─── PROVIDED DATA

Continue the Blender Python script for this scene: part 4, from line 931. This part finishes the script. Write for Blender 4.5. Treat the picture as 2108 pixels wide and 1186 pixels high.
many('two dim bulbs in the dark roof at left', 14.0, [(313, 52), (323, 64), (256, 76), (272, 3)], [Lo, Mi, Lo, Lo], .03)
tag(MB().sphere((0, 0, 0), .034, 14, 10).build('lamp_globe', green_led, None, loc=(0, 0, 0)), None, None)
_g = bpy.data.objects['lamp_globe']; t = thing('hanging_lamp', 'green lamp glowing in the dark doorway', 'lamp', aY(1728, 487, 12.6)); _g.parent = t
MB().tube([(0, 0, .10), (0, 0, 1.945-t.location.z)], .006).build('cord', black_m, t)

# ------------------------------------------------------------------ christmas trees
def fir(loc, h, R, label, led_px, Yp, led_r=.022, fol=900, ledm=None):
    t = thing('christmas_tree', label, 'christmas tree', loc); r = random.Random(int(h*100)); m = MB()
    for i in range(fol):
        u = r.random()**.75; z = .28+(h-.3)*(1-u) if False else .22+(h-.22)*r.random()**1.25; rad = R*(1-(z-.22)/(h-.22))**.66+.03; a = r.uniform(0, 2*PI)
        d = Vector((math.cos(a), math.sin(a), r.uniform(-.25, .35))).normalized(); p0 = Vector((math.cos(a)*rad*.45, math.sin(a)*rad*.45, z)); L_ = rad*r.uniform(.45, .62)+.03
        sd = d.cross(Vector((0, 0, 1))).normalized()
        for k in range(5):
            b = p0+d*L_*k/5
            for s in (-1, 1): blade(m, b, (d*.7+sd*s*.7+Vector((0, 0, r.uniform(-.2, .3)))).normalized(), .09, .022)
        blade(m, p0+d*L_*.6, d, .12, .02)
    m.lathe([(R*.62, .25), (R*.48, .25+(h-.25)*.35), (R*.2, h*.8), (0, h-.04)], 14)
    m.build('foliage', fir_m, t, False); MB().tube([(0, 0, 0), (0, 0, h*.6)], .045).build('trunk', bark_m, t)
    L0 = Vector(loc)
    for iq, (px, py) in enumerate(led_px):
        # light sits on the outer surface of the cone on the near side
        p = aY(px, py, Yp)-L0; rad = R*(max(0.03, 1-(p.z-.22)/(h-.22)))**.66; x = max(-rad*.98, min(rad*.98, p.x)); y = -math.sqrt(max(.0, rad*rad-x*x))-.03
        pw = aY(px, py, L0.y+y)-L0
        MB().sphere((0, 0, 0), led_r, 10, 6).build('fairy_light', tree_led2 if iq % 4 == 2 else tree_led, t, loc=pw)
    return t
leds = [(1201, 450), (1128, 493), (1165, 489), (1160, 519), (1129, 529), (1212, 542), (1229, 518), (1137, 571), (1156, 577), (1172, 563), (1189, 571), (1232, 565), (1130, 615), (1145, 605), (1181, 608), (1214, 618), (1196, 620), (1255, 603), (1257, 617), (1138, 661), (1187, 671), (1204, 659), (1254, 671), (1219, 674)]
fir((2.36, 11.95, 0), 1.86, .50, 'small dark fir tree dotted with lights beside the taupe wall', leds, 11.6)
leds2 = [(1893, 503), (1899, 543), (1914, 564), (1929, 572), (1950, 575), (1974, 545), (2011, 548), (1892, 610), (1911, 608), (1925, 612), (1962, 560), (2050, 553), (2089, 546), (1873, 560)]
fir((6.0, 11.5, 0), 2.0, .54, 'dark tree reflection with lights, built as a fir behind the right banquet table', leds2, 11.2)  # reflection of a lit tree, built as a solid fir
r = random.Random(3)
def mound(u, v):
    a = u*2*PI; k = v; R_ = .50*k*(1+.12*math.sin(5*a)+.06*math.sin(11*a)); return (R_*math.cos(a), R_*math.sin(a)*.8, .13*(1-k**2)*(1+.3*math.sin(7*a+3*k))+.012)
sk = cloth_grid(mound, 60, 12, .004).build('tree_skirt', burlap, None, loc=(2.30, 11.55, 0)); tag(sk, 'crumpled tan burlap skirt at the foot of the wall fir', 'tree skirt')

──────

▸ WHAT THE TASK ASKS
Look above and repeat, character for character, the lines from the first one to the line with "1.945-t.location.z)], .006).build('cord', black_m, t)", counting both.

▸ TASK RESULT
Continue the Blender Python script for this scene: part 4, from line 931. This part finishes the script. Write for Blender 4.5. Treat the picture as 2108 pixels wide and 1186 pixels high.
many('two dim bulbs in the dark roof at left', 14.0, [(313, 52), (323, 64), (256, 76), (272, 3)], [Lo, Mi, Lo, Lo], .03)
tag(MB().sphere((0, 0, 0), .034, 14, 10).build('lamp_globe', green_led, None, loc=(0, 0, 0)), None, None)
_g = bpy.data.objects['lamp_globe']; t = thing('hanging_lamp', 'green lamp glowing in the dark doorway', 'lamp', aY(1728, 487, 12.6)); _g.parent = t
MB().tube([(0, 0, .10), (0, 0, 1.945-t.location.z)], .006).build('cord', black_m, t)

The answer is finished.